Although I call Bryan-College Station my home, I travel around the country following my work.  I mainly do computer analysis type of work and contract with companies for various lengths of time.  It pays well and gives me something to do.  Of course, we all must have some place to live when working away from home: I’ve found motels to be one of the less expensive and one of the more stimulating places to live when away from my proper home.  One of the more stimulating was in Virginia.


After returning home from a job in Minnesota, I received a frantic phone call from a male recruiter about work in northern Virginia. I had bought a 1999 Cadillac Concourse deVille in Minneapolis. It was now 2001. The recruiter called me back about a day later.


We had already discussed the rate and our expected corporate relationship. The recruiter’s shop was in Massschusetts. About 90% of the job shops are in Boston.  Well, this guy had me all set to go to General Dynamics in northern Virginia.


I packed the Caddy and took off for Georgia. I left myself enough time to visit my relatives in East Texas and Michael and Rebecca in Atlanta.


I drove north on I-95. I found a Super 8 in Dumfries, Virginia, the first exit south of Woodbridge. The Super 8 was run down and noisy.  I thought I would soon rent an apartment closer to work.


I paid a cab driver to lead me up to the job site location. It was raining that day in the spring. The job was in an old abandoned retail merchandising store outside the mall.


I reported for work and found I was assigned to create five requirements documents for various subsystems for the prototype Advance Amphibious Assault Vehicle (AAAV) for the US Marines.  The documents, I was told, were 5 years behind schedule.  So, I went to work researching the relevant data and meeting the players.


My days were full and I went back to the motel every night to rest from all the new job activities. I had a room on the second floor. By now, I had met several of the desk clerks and other motel employees.  One desk clerk lived with her mother, was about 40 years old, and had a live-in dump truck driver boy friend.  I would visit with them in the lobby early on weekday mornings.


I remember one particular evening coming back to the room around 6 pm with a bad headache, the new job headache.  I took a couple of pills and tried to go to sleep. The air conditioner was on in the room, but I could still hear activities outside my door.  As I tried to rest while the aspirins kicked in, I kept hearing the ice machine loudly dumping its contents into plastic buckets. I thought, "Jesus, there must be some thirsty people somewhere down the hall."  I finally dozed off.


The next thing I knew, the morning sun was coming into my room, and I could hear activity again in the hallway.  I got up, dressed, and went down to the small lobby and poured a styrofoam cup of coffee which I diluted with heaps of cream.  I stepped out of the front door and noticed a crumpled window screen leaning against the motel wall by the entrance.
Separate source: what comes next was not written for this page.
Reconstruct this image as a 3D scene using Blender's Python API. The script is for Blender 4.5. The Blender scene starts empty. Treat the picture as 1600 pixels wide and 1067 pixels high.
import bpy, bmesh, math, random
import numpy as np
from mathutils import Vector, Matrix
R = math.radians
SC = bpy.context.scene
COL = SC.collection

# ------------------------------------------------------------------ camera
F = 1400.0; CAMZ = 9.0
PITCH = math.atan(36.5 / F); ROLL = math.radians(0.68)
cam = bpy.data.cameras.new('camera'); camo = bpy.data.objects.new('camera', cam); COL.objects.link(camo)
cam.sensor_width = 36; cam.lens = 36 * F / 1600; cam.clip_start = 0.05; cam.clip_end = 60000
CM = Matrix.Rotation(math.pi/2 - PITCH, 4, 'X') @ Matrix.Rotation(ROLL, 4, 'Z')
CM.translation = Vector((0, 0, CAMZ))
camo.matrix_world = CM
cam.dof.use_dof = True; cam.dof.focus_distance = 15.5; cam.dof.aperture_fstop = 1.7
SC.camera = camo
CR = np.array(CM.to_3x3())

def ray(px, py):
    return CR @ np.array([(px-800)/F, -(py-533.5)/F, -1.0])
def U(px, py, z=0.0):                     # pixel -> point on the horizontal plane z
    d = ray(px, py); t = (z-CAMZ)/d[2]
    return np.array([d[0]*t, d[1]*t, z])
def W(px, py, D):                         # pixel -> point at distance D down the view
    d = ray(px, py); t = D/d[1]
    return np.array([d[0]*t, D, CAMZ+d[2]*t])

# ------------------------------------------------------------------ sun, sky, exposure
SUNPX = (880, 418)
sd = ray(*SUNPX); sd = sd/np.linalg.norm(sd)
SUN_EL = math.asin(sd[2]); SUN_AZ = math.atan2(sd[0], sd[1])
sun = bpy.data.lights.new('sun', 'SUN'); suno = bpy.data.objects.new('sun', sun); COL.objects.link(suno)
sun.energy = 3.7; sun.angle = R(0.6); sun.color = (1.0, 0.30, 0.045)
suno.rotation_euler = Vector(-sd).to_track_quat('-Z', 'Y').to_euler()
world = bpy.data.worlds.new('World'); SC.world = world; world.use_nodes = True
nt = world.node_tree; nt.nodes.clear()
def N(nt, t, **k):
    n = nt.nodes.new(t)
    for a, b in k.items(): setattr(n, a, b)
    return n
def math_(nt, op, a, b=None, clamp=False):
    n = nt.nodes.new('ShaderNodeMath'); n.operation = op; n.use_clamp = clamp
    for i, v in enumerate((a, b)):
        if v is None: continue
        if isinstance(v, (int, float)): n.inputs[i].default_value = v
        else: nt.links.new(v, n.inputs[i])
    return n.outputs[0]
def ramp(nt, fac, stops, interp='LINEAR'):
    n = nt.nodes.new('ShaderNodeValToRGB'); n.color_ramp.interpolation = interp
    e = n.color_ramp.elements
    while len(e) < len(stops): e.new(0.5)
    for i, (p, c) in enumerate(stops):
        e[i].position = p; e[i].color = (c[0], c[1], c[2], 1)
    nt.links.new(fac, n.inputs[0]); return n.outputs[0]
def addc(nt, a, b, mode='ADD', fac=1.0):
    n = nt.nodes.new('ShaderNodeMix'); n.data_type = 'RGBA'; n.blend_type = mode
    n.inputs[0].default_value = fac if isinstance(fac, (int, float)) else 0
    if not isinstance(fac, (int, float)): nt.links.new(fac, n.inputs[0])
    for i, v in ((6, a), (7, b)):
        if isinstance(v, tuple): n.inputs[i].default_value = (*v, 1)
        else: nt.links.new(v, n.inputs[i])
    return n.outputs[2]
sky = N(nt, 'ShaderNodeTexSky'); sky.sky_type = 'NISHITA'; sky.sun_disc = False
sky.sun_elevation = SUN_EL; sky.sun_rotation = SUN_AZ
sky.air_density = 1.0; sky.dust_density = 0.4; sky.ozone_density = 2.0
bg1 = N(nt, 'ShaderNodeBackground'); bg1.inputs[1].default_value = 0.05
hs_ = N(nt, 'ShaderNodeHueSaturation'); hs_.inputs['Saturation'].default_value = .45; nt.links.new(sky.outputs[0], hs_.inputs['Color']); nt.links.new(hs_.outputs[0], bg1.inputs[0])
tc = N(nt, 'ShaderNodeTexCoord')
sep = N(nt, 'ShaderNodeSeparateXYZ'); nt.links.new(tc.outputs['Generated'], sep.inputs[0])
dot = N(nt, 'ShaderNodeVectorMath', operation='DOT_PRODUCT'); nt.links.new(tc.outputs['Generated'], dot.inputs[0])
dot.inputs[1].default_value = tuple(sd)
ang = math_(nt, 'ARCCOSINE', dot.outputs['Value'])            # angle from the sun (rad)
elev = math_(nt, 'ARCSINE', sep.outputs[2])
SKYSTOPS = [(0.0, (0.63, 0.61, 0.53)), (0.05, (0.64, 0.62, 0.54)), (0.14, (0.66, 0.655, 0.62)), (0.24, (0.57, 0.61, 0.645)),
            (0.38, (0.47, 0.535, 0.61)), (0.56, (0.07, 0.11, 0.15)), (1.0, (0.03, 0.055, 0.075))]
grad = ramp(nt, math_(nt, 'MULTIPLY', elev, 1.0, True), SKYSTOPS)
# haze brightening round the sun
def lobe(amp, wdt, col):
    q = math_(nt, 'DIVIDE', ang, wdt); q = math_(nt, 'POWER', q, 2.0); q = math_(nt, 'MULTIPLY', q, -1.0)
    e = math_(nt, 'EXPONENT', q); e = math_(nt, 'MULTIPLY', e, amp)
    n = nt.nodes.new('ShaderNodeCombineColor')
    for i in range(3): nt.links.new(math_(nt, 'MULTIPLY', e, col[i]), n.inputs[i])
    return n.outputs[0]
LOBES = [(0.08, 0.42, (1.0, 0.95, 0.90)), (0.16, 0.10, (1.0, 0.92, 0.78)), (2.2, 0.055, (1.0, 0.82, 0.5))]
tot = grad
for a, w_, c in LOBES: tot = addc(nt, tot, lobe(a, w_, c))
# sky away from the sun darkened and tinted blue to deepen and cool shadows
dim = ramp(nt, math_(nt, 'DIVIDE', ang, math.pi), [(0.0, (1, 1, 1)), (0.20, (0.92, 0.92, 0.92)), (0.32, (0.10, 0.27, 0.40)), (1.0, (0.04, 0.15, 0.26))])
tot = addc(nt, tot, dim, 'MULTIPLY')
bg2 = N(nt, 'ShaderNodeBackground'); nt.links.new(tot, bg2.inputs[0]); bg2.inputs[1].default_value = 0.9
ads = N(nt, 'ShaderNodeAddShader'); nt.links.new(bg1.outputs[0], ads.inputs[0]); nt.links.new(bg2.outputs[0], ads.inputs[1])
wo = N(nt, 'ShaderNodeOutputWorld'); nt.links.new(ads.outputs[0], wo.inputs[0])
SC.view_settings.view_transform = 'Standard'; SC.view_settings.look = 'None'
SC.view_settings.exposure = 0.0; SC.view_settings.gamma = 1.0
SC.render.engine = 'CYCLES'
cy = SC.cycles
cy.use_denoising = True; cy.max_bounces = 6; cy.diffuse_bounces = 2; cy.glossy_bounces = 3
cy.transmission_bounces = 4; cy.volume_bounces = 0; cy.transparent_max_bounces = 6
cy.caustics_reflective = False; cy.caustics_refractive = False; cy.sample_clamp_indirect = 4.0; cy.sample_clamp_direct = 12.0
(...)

After checking on my car and taking a few deep breaths of fresh air, I went back inside. Then, Jackson, the desk clerk’s boy-friend-dump-truck-driver appeared. We exchanged greetings as he drew a cup of java.  I asked him about the crumpled aluminum window screen outside.  He turned, and looked at me in a  sort of weird way saying, "Your room is on the second floor? Yeah, I remember now where they put you."  He took a drink and said, "You didn't hear all that racket up on second last night?"
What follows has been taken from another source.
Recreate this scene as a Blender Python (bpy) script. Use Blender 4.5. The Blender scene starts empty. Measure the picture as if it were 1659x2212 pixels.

I replied, "Well, I thought about investigating the hallway traffic...."


He cut in, "Man, you better thank the Lord you didn't open that door! They woulda had you in handcuffs and layin’ on the floor when I got up there!"
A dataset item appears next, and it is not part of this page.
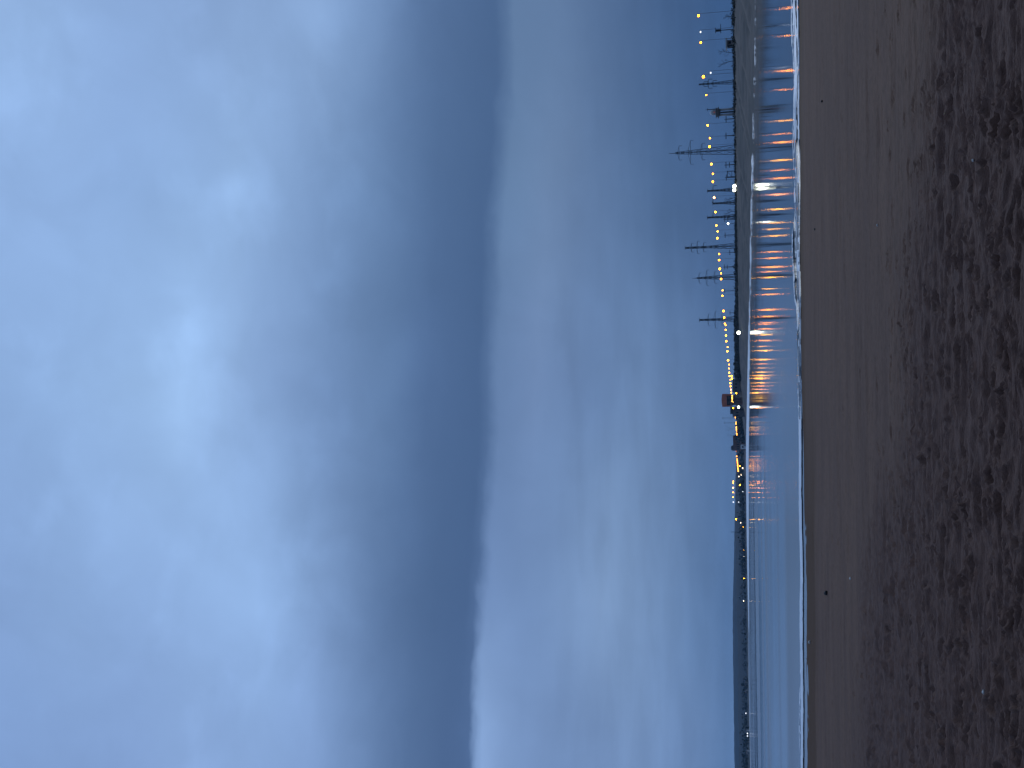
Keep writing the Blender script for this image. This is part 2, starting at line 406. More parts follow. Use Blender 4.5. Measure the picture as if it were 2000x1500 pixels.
# surf foam on the near shore: thin broken lace and small rolled ridges
m, nt, b = mat('white_foam_and_sheen')
geo = nt.new('ShaderNodeNewGeometry').outputs['Position']
nn = nt.noise(nt.mapping(geo, (1.2, 3, 1)), 1.0, 5, .65)
nt.l.new(nt.mix(nt.maprange(nn, .38, .62, 0, 1), (.92, .93, .95, 1), (.66, .69, .73, 1)), b.inputs['Base Color'])
b.inputs['Roughness'].default_value = .5
M['foam'] = m
xs = np.linspace(-26, 26, 900); ts = np.linspace(-.9, 7.5, 110)
FX, FT = np.meshgrid(xs, ts); FY = shore_y(FX)+FT
wid = np.interp(FX, [-18, -14, -9, -4, -1, 2, 5, 9, 14, 18], [2.2, 3.4, 2.0, 2.2, 1.6, 2.0, 4.0, 4.4, 5.0, 5.2])
wid = wid*(.75+.6*vnoise(FX*.5, FX*0+8))
def wave_z(x, t):
    z = 0
    for k, (c, amp) in enumerate(((.30, .05), (.68, .075), (1.05, .06))):
        w_ = np.interp(x, [-18, -14, -9, -4, -1, 2, 5, 9, 14, 18], [2.2, 3.4, 2.0, 2.2, 1.6, 2.0, 4.0, 4.4, 5.0, 5.2])
        u = t-c*w_-.5*(vnoise(x*.3+20*k, x*0+k)-.5)*w_*.6
        am = amp*sstep(.3, .7, vnoise(x*.22+9*k, x*0+3*k+1))*np.interp(x, [-16, -4, 3, 8], [0.0, .12, 1, 1.3])
        z = z+am*np.where(u < 0, np.exp(-(u/.12)**2), np.exp(-(u/.7)**2))
    return z
def strand(k, c, w, cover, wander):
    cen = c*wid+wander*wid*(vnoise(FX*.3+20*k, FX*0+k)-.5)+.25*(vnoise(FX*1.1+7*k, FX*0+k)-.5)
    ww = w*(.35+1.3*vnoise(FX*.6+31*k, FX*0+5))*(.7+.6*vnoise(FX*2.3+3*k, FT*3))
    on = sstep(0, .12, cover-vnoise(FX*.26+13*k, FX*0+2*k))
    return on*np.exp(-((FT-cen)/ww)**2)
lft = sstep(1, -5, FX)
msk = np.maximum.reduce([strand(1, .05, .22+.15*lft, .72+.2*lft, .1), strand(2, .36, .30+.55*lft, .58+.6*lft, .3), strand(3, .70, .30, .52, .3), strand(4, 1.05, .26, .45, .3)])
lace = 1-np.abs(2*fbm(FX*.9+50, FT*1.8+11, 3)-1)
msk = np.maximum(msk, .62*sstep(.80, .93, lace)*(FT < wid*.9)*(FT > -.1))*(.75+.5*fbm(FX*2.2, FT*4, 3))
FZ = WATER+.014+wave_z(FX, FT)+.03*np.clip(msk, 0, 1)
keep = (msk > .40) & (FT < wid*1.5)
kq = keep[:-1, :-1] & keep[1:, :-1] & keep[:-1, 1:] & keep[1:, 1:]
idx = np.arange(FX.size).reshape(FX.shape)
q = np.stack([idx[:-1, :-1], idx[:-1, 1:], idx[1:, 1:], idx[1:, :-1]], -1)[kq]
FZ = np.maximum(FZ, np.where(FT < 0, WATER+.0146*(-FT)+.02, -9))
uq, inv = np.unique(q.ravel(), return_inverse=True)
V = np.stack([FX, FY, FZ], -1).reshape(-1, 3)[uq]
tag(face_mesh('surf_foam', V, inv.reshape(-1, 4), M['foam']), 'broken white surf foam washing along the edge of the brown sand', 'foam', kind='stuff')

wx, wt_ = np.meshgrid(np.linspace(-30, 30, 900), np.linspace(-.6, 9, 200))
wy = shore_y(wx)+wt_
ripple = grid_mesh('water', np.stack([wx, wy, WATER-.004+wave_z(wx, wt_)+.012*(fbm(wx*.8, wt_*2.4, 2)-.5)], -1), bpy.data.materials['river_water'])
tag(ripple, kind='structure')

# ------------------------------------------------------------------ far bank: shore line, sloping dike and the level ground behind
pl = [Vector((900, -300, 0)), Vector((300, 20, 0)), Vector((110, 80, 0)), Vector((70, 112, 0))]
for px, py in ((1474, 0), (1472.3, 100), (1470.3, 200), (1468.4, 300), (1466.4, 400), (1464.6, 500), (1462.8, 600), (1460.8, 700), (1458.7, 800), (1457.0, 880)):
    p = at_z(px, py, WATER); pl.append(Vector((p.x, p.y, 0)))
last = pl[-1]
pl += [Vector((last.x-45, last.y+140, 0)), Vector((last.x-120, last.y+240, 0)), Vector((-300, 1420, 0)), Vector((-370, 1180, 0)), Vector((-520, 1060, 0)), Vector((-900, 1000, 0)), Vector((-3400, 900, 0))]
seg = [0]
for a_, b_ in zip(pl, pl[1:]): seg.append(seg[-1]+(b_-a_).length)
NS = 420
ss = np.interp(np.linspace(0, len(pl)-1, NS), range(len(pl)), seg)
SX = np.interp(ss, seg, [p.x for p in pl]); SY = np.interp(ss, seg, [p.y for p in pl])
kern = np.ones(9)/9
pad = lambda a: np.convolve(np.concatenate([np.full(4, a[0]), a, np.full(4, a[-1])]), kern, 'valid')
SX, SY = pad(SX), pad(SY)
TX, TY = np.gradient(SX), np.gradient(SY); L_ = np.hypot(TX, TY); NX, NY = TY/L_, -TX/L_   # inland side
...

I asked what it was all about. He replied loudly, "All about a gang o' teenage hookers had called in here with somebody’s credit card and rented two rooms face to face up there! They had beer and whiskey in a whole tub o' ice! They had maryjane and cocaine and they had the second room full o' jus’ graduated Marines. They was between 13 and 18 years old. When the cops and the sheriffs got here, they had all serviced one round of those Marines an’ were halfway thru the second round.  When I went up there pass your room, the cops had all them folks cuffed an’ laid out in the hall. You count your blessings!  They took six cars loads of teenie prostitutes and Marines outa here! That window screen you saw come from when one of those Marines jumped outa a second story window!"


I downed my baby coffee and went off to work that Saturday morning.  Little did I know, this was only the first of many adventures and exploits I would witness in the Dumfries, Virginia Super 8.